• _DATA SEGMENT_
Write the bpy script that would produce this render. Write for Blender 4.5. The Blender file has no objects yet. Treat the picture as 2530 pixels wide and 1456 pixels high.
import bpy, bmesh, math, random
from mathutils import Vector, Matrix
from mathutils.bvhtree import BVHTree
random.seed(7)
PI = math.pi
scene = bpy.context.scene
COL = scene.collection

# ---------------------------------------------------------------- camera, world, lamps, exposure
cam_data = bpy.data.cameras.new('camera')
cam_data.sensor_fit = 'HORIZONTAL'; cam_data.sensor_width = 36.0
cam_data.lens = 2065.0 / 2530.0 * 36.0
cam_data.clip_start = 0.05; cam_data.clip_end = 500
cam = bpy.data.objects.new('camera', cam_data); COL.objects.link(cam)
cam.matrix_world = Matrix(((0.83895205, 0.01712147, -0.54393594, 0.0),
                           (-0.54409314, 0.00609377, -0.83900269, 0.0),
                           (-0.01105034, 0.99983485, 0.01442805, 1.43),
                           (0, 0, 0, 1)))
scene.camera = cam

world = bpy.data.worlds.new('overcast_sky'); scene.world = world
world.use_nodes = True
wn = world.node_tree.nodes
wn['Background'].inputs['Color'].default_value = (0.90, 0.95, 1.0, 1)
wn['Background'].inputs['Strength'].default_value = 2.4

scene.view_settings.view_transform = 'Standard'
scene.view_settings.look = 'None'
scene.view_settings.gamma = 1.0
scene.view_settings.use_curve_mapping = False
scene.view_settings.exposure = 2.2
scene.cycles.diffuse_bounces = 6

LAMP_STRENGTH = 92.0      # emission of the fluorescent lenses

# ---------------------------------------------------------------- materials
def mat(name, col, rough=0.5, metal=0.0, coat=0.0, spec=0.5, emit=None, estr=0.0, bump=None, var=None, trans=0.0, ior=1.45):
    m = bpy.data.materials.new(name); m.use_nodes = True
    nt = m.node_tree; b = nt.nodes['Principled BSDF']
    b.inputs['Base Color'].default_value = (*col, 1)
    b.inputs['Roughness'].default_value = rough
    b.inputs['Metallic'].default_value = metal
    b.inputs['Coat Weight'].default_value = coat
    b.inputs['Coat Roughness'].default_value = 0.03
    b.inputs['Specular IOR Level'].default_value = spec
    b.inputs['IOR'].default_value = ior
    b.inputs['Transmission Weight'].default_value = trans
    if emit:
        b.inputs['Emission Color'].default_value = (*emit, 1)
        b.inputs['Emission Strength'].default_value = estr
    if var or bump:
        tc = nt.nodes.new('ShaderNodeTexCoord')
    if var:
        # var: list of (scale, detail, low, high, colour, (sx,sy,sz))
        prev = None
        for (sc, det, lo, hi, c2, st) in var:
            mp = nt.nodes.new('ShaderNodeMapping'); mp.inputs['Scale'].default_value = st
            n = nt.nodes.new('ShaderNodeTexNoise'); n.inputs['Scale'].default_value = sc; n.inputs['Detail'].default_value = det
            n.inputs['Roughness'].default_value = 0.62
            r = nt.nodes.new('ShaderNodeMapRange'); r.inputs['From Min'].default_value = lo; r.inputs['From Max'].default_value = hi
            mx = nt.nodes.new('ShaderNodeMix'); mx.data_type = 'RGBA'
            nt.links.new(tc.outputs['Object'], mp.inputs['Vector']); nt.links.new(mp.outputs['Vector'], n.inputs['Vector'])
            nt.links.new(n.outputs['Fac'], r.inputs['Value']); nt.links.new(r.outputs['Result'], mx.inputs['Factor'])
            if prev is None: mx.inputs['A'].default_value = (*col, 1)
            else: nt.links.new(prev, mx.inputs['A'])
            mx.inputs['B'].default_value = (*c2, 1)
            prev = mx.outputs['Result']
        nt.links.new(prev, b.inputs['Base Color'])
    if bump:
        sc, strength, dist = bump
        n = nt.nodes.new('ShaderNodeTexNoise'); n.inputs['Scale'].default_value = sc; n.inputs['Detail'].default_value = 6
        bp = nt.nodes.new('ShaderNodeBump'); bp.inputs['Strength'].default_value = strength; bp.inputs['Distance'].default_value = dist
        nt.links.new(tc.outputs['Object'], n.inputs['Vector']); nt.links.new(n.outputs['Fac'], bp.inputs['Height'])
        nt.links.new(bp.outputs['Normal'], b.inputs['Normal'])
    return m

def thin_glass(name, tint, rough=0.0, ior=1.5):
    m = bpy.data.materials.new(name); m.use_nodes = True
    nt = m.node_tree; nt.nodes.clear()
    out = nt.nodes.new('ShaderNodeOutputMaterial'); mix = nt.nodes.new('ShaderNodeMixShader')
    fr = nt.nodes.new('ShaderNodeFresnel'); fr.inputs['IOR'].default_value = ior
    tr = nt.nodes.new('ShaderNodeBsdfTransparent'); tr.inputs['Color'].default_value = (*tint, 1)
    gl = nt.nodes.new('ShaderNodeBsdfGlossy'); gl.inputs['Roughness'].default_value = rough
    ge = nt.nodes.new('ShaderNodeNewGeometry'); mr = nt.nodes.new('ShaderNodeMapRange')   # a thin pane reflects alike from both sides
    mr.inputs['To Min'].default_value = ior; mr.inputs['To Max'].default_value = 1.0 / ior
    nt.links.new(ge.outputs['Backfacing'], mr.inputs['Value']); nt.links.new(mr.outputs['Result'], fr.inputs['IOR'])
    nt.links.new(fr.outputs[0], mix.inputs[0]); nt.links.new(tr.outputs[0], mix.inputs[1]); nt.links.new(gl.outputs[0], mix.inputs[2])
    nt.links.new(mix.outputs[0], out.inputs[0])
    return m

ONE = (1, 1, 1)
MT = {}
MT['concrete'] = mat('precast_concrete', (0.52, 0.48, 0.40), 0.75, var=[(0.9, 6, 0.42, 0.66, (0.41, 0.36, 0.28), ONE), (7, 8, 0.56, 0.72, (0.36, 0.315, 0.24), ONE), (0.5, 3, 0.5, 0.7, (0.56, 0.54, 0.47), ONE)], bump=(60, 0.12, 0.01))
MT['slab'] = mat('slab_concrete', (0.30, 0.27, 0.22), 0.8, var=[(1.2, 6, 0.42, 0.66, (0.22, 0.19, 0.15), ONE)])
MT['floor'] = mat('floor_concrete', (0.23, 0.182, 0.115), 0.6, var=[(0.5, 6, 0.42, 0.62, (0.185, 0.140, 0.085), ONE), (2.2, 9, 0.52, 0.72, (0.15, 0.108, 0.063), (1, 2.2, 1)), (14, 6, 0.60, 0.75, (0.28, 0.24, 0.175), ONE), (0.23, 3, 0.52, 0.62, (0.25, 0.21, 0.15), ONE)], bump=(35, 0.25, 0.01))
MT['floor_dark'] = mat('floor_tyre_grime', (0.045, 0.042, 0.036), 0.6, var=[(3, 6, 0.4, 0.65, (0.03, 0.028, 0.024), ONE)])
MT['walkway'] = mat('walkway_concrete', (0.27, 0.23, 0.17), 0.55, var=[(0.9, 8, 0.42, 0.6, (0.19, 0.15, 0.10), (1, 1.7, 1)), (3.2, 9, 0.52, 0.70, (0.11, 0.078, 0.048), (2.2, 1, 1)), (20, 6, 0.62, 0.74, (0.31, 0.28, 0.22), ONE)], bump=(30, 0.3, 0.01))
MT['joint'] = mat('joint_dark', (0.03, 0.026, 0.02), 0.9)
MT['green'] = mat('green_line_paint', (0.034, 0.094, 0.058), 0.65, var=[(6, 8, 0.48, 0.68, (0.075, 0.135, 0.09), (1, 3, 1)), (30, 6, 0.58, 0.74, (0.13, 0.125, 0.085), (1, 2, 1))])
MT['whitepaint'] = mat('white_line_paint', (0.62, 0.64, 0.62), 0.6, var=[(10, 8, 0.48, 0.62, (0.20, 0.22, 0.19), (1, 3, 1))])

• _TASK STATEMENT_
Going through the data above, count the lines where the string "high" appears, and answer with only that number.

• _ANSWER IN FULL_
2